— Requirement —
Transcribe every line, keeping it exact.

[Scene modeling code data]
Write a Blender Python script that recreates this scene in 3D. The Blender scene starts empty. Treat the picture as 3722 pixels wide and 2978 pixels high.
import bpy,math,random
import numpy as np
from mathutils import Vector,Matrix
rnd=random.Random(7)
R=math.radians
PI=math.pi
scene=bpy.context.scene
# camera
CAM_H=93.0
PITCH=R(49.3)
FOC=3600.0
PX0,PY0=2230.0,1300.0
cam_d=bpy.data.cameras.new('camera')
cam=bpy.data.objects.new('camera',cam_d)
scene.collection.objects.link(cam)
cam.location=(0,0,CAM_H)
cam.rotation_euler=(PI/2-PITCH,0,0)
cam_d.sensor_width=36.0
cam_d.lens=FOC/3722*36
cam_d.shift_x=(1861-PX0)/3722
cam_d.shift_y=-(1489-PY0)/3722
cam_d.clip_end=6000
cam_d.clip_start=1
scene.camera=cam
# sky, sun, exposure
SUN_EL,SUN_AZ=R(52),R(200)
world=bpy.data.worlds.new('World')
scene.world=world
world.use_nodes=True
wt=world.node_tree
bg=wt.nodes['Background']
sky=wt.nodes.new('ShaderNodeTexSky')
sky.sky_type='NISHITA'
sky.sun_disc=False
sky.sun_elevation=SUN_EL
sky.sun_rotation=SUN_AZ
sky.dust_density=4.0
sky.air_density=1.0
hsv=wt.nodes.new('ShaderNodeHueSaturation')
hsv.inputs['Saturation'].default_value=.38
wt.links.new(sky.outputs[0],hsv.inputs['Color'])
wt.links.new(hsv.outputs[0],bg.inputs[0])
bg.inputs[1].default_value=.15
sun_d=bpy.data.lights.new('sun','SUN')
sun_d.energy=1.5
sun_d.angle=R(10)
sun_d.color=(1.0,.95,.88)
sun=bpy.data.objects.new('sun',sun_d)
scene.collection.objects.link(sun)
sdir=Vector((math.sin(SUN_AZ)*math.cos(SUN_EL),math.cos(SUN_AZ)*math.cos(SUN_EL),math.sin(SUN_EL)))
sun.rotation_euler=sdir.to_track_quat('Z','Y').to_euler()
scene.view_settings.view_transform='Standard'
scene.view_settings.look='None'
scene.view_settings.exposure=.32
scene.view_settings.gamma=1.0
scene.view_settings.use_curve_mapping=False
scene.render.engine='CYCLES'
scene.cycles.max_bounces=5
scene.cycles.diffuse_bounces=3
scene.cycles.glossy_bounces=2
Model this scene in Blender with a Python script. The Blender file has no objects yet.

— Result for this exercise —
Write a Blender Python script that recreates this scene in 3D. The Blender scene starts empty. Treat the picture as 3722 pixels wide and 2978 pixels high.
import bpy,math,random
import numpy as np
from mathutils import Vector,Matrix
rnd=random.Random(7)
R=math.radians
PI=math.pi
scene=bpy.context.scene
# camera
CAM_H=93.0
PITCH=R(49.3)
FOC=3600.0
PX0,PY0=2230.0,1300.0
cam_d=bpy.data.cameras.new('camera')
cam=bpy.data.objects.new('camera',cam_d)
scene.collection.objects.link(cam)
cam.location=(0,0,CAM_H)
cam.rotation_euler=(PI/2-PITCH,0,0)
cam_d.sensor_width=36.0
cam_d.lens=FOC/3722*36
cam_d.shift_x=(1861-PX0)/3722
cam_d.shift_y=-(1489-PY0)/3722
cam_d.clip_end=6000
cam_d.clip_start=1
scene.camera=cam
# sky, sun, exposure
SUN_EL,SUN_AZ=R(52),R(200)
world=bpy.data.worlds.new('World')
scene.world=world
world.use_nodes=True
wt=world.node_tree
bg=wt.nodes['Background']
sky=wt.nodes.new('ShaderNodeTexSky')
sky.sky_type='NISHITA'
sky.sun_disc=False
sky.sun_elevation=SUN_EL
sky.sun_rotation=SUN_AZ
sky.dust_density=4.0
sky.air_density=1.0
hsv=wt.nodes.new('ShaderNodeHueSaturation')
hsv.inputs['Saturation'].default_value=.38
wt.links.new(sky.outputs[0],hsv.inputs['Color'])
wt.links.new(hsv.outputs[0],bg.inputs[0])
bg.inputs[1].default_value=.15
sun_d=bpy.data.lights.new('sun','SUN')
sun_d.energy=1.5
sun_d.angle=R(10)
sun_d.color=(1.0,.95,.88)
sun=bpy.data.objects.new('sun',sun_d)
scene.collection.objects.link(sun)
sdir=Vector((math.sin(SUN_AZ)*math.cos(SUN_EL),math.cos(SUN_AZ)*math.cos(SUN_EL),math.sin(SUN_EL)))
sun.rotation_euler=sdir.to_track_quat('Z','Y').to_euler()
scene.view_settings.view_transform='Standard'
scene.view_settings.look='None'
scene.view_settings.exposure=.32
scene.view_settings.gamma=1.0
scene.view_settings.use_curve_mapping=False
scene.render.engine='CYCLES'
scene.cycles.max_bounces=5
scene.cycles.diffuse_bounces=3
scene.cycles.glossy_bounces=2
Model this scene in Blender with a Python script. The Blender file has no objects yet.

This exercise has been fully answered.